Authoritative Sources and Forms
- IRS — What Is a Tax Lien: https://www.irs.gov/businesses/small-businesses-self-employed/what-is-a-tax-lien
- IRS — Notice of Federal Tax Lien information and Form 12277 details: https://www.irs.gov/collections/notice-of-federal-tax-lien
- IRS — Offer in Compromise: https://www.irs.gov/payments/offer-in-compromise
Related FinHelp guides
- For practical steps on fully releasing a lien after payment, see: How to Get a Tax Lien Released After Full Payment (https://finhelp.io/glossary/how-to-get-a-tax-lien-released-after-full-payment/).
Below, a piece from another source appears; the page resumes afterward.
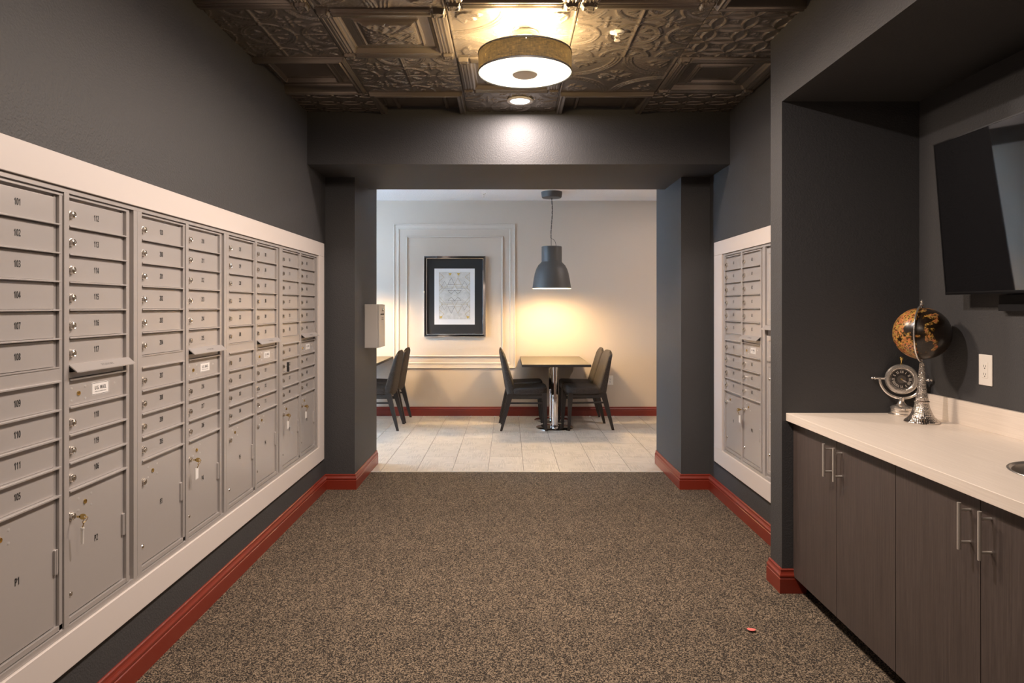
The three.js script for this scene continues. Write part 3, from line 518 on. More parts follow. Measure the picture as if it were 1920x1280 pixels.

- For alternatives when full payment isn’t possible, review our Offer in Compromise resources: Offers in Compromise Explained (https://finhelp.io/glossary/offers-in-compromise-explained-can-you-settle-for-less/) and Preparing a Financial Package for an Offer in Compromise (https://finhelp.io/glossary/preparing-a-financial-package-for-offer-in-compromise-worksheets-and-documents/).
Professional disclaimer
This article is educational and provides general information about federal tax liens and common remedies. It is not legal, tax, or accounting advice for your specific situation. Consult a licensed tax attorney, CPA, or enrolled agent for case-specific guidance.
Final practical tip
Act early. The sooner you address the underlying tax debt, the more options you’ll have to avoid a levy, negotiate an installment agreement, request lien withdrawal, or secure subordination for a refinance or sale. A timely, documented plan whether through self-help or a qualified representative typically leads to better financial outcomes.